II report conclude: «Nel contesto attuale di cambiamento climatico, perdita di habitat, estinzione locale e globale delle specie, è fondamentale riconoscere il ruolo cruciale che la biodiversità svolge nel mantenimento del funzionamento del pianeta. L’Italia è tra i Paesi del Mediterraneo più ricchi di biodiversità e di specie endemiche. Questo va riconosciuto e valorizzato. Nonostante negli ultimi decenni la comunità scientifica nazionale e internazionale si siano dedicate allo studio della biodiversità e a proporre soluzioni efficaci per la conservazione, ripristino, monitoraggio e valorizzazione, mancava una struttura di coordinamento che da un lato raccogliesse e valorizzasse gli sforzi della ricerca e dall’altro rendesse accessibili le conoscenze e le tecnologie agli enti preposti ad agire sul territorio. NBFC ha interpretato tale esigenza connettendo oltre 2000 ricercatori e ricercatrici provenienti da centri di ricerca, università e imprese, sul tutto il territorio nazionale, per realizzare azioni di ricerca applicata e di innovazione dedicate alla biodiversità del Mediterraneo per creare valore per il nostro Paese. La dimensione di sfida nell’ambito del PNRR si è tradotta con il più ambizioso programma mai tentato dallo Stato italiano per sostenere la ricerca e l’innovazione nell’ambito della biodiversità. Gli investimenti nel settore della biodiversità, sostenuti dal PNRR, mirano a produrre un ritorno tangibile, sia in termini di biodiversità (Return on Biodiversity), sia economico (Return on Investment). Questo si traduce in benefici duraturi per l'ambiente e per la società, creando un modello di sviluppo che valorizza la nostra natura, cercando in questa nuovi modelli per produrre senza inquinare, imparando dalla biodiversità a rigenerare le risorse naturali per una crescita sostenibile.
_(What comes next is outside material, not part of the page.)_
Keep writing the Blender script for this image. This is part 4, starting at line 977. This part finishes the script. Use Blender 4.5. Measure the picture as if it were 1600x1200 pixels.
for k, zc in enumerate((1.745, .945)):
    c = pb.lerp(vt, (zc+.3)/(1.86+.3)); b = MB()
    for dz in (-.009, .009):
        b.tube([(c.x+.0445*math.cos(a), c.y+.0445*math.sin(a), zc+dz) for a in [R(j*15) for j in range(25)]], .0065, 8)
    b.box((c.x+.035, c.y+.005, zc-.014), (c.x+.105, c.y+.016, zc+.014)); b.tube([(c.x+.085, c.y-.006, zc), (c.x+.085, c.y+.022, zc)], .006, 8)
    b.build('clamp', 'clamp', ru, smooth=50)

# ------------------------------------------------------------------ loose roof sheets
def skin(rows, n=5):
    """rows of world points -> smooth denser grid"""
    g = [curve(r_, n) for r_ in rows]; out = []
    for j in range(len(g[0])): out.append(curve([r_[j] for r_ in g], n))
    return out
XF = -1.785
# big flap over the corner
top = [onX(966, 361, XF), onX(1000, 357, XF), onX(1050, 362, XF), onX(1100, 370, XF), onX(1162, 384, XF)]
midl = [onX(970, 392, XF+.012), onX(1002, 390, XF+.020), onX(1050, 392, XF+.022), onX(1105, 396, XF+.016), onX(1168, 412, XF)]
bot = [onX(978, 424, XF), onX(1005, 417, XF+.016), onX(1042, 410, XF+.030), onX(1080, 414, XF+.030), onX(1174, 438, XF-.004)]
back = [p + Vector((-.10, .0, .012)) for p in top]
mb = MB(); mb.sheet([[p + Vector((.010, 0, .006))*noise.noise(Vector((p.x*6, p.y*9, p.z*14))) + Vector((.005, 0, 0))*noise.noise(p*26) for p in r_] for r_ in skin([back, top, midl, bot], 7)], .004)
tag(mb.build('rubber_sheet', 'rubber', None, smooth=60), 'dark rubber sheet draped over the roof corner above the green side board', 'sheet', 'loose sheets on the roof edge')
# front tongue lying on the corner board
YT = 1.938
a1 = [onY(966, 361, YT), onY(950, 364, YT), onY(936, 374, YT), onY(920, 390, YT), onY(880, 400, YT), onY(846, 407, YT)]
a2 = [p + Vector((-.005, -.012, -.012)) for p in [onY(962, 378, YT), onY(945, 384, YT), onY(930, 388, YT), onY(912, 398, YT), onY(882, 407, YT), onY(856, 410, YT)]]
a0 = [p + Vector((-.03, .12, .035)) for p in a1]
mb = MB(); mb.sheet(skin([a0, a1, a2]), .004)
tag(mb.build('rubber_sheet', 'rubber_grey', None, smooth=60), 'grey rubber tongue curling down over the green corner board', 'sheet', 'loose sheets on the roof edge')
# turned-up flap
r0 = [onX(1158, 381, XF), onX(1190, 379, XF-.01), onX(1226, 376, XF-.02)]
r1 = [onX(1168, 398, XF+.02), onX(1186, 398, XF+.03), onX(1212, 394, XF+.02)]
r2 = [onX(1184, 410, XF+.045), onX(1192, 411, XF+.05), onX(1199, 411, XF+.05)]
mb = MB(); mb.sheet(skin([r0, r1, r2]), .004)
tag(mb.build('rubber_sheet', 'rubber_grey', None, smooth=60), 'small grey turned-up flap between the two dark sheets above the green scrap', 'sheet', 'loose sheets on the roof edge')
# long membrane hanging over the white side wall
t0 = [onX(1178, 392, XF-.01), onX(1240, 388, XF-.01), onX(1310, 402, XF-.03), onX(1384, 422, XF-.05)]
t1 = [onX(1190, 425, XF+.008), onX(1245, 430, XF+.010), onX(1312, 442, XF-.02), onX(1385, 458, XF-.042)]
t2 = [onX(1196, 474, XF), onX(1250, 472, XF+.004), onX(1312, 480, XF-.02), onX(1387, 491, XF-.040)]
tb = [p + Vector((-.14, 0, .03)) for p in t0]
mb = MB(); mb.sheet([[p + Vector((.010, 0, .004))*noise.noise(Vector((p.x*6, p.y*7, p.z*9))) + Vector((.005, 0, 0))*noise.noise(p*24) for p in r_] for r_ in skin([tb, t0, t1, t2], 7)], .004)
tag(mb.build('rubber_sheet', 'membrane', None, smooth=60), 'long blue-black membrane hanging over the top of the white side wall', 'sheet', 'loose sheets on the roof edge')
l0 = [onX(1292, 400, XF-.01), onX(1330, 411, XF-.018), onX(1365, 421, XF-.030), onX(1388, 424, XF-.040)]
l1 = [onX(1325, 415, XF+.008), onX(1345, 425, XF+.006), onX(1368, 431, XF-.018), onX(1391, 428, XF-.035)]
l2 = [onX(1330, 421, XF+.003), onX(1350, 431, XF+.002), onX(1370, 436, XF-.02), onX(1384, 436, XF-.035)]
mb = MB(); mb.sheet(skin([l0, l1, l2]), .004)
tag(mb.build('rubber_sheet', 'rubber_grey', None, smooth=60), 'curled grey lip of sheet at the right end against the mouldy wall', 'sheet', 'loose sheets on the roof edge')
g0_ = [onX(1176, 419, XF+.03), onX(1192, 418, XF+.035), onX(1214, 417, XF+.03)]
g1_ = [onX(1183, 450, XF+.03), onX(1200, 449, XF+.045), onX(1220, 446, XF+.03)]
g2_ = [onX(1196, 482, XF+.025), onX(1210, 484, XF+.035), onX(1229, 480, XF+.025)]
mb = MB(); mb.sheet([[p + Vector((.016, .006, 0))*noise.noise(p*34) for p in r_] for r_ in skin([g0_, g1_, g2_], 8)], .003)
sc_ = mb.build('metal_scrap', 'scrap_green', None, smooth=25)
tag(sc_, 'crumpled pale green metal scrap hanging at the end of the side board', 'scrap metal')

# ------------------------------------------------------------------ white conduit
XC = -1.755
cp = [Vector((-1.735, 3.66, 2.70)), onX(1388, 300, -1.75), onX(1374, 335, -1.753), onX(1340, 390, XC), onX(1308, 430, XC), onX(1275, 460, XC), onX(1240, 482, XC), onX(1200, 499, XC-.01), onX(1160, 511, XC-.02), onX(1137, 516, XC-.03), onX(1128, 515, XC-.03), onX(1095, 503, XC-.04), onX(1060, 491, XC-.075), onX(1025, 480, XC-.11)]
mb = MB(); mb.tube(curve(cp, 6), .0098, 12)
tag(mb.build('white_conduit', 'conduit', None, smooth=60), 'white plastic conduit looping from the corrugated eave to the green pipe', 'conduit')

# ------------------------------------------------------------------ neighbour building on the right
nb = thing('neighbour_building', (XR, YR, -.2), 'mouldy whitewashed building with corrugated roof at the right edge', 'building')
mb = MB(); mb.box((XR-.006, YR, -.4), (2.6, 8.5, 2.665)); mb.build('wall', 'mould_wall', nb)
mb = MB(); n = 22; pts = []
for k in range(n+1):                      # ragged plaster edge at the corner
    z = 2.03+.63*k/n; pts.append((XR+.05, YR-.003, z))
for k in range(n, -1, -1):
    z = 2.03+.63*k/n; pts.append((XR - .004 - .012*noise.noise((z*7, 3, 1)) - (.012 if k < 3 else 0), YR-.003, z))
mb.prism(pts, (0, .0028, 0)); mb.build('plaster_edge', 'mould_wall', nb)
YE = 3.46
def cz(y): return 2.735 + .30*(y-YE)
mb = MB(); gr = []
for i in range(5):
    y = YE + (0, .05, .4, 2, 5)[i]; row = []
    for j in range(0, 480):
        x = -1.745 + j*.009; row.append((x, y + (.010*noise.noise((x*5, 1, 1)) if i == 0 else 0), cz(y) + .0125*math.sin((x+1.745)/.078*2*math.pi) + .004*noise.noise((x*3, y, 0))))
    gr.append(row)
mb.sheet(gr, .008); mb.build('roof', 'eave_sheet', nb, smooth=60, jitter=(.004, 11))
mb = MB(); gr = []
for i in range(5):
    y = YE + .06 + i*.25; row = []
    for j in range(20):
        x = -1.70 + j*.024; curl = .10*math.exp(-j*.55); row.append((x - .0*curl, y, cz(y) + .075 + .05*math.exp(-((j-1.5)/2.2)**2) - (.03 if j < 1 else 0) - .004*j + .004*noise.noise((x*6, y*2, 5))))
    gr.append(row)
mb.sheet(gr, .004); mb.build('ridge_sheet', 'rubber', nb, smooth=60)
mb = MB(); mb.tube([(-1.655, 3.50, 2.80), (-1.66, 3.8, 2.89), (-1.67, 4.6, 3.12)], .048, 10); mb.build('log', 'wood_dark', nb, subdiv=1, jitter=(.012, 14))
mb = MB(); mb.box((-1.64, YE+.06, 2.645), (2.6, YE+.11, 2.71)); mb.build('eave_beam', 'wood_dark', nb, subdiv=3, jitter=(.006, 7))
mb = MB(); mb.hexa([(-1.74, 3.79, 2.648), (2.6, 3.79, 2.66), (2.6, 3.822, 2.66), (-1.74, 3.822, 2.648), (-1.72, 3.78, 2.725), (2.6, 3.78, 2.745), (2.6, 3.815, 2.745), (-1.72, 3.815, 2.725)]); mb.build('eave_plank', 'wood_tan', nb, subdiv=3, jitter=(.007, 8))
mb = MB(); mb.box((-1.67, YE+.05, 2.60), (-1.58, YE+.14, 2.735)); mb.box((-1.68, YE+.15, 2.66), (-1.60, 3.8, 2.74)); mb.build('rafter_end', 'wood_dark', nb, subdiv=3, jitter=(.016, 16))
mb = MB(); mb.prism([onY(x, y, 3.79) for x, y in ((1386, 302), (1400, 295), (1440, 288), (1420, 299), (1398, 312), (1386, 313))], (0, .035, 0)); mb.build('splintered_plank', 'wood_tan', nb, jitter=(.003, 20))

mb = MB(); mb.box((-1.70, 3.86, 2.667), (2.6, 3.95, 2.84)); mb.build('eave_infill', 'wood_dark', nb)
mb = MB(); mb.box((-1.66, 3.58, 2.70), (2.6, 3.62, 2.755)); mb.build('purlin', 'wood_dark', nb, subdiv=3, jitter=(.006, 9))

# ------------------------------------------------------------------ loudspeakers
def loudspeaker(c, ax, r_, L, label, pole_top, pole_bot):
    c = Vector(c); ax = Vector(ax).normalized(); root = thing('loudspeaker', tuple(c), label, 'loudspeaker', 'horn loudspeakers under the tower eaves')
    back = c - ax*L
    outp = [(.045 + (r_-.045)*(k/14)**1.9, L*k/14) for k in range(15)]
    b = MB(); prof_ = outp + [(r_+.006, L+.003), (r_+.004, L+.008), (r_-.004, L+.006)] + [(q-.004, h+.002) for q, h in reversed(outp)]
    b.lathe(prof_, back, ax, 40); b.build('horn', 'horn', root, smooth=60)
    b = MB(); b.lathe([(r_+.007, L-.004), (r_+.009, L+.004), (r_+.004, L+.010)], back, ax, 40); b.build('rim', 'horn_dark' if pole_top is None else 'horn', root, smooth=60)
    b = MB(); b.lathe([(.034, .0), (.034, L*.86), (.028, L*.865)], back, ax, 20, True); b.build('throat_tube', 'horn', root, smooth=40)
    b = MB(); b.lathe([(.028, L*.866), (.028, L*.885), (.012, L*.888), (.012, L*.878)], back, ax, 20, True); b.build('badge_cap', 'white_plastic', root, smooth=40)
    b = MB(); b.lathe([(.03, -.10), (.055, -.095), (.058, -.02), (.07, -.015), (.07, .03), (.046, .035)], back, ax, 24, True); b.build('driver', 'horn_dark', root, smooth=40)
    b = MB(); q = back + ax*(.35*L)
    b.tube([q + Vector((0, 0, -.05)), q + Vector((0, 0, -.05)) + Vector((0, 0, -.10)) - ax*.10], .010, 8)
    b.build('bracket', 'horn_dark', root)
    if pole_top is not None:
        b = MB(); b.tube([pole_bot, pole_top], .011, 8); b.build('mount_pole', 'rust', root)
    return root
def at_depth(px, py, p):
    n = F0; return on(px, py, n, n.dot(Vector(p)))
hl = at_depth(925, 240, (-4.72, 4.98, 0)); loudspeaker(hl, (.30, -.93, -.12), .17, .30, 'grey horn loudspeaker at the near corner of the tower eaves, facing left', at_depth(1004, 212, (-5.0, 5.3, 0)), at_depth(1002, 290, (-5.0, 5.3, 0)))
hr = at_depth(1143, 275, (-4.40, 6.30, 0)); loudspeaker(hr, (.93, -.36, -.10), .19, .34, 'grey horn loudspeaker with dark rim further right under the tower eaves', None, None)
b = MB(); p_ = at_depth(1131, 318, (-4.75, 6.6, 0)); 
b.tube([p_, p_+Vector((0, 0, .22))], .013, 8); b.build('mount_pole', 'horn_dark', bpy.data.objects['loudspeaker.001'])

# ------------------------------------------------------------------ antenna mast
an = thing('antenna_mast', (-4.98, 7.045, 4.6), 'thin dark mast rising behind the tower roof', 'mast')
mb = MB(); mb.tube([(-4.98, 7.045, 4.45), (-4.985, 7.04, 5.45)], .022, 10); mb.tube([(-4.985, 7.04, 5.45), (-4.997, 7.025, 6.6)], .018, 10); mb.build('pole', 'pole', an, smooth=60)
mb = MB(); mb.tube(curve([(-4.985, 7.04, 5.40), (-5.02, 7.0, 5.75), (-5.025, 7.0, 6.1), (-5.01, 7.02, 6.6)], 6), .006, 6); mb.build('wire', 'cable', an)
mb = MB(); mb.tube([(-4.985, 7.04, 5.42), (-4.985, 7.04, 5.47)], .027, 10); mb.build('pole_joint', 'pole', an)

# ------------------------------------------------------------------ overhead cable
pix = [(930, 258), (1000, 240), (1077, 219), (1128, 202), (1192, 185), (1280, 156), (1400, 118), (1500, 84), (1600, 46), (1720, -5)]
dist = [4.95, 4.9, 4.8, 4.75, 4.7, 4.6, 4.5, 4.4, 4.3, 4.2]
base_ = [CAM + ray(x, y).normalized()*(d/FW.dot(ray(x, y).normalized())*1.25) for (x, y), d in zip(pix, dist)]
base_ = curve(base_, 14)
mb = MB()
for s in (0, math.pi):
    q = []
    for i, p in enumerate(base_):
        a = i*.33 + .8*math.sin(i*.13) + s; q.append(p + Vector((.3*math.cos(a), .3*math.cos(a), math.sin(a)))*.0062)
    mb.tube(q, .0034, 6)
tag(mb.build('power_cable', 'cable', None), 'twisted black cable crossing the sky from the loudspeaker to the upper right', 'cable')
Investire in biodiversità deve generare ricchezza in misura trasversale e in ogni comparto economico, incidendo su condizioni di povertà ambientale/energetica. La sfida non è banale. Parafrasando il termine "Moonshot", ripreso dalla famosa sfida Apollo che portò l'uomo sulla luna e simboleggia imprese audaci e tecnicamente complesse che si propongono di raggiungere obiettivi che sembrano irraggiungibili, "non stiamo monitorando, preservando, ripristinando e valorizzando la biodiversità perché è facile, lo facciamo perché è difficile". Ma tutto questo ha un senso solo se ci assicuriamo che duri nel tempo».